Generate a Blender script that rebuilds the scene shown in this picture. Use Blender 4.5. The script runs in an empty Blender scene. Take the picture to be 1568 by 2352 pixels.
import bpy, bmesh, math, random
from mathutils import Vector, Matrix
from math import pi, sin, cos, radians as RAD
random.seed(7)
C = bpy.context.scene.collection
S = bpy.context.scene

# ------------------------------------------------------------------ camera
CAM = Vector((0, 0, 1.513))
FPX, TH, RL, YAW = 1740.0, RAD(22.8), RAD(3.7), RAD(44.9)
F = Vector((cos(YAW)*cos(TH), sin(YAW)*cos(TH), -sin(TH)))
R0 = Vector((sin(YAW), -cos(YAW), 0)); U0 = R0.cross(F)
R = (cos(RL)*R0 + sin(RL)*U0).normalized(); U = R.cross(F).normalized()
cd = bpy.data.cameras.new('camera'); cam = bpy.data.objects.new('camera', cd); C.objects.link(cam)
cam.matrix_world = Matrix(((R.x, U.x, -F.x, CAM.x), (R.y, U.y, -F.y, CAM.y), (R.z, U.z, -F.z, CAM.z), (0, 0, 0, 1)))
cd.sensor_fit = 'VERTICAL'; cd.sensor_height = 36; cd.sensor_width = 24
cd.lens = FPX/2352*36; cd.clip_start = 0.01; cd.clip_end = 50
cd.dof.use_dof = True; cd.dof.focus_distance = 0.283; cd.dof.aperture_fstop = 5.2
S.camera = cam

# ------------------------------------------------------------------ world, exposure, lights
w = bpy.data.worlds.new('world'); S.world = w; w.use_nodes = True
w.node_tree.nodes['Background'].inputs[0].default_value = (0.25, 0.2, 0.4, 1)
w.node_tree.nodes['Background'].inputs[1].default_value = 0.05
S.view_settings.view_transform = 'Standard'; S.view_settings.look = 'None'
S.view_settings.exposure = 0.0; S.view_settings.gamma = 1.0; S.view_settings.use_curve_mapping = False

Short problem
Please give an exact restatement of only the lines from the beginning of the material above to the line with "S = bpy.context.scene", inclusive.

Solution for this task
Generate a Blender script that rebuilds the scene shown in this picture. Use Blender 4.5. The script runs in an empty Blender scene. Take the picture to be 1568 by 2352 pixels.
import bpy, bmesh, math, random
from mathutils import Vector, Matrix
from math import pi, sin, cos, radians as RAD
random.seed(7)
C = bpy.context.scene.collection
S = bpy.context.scene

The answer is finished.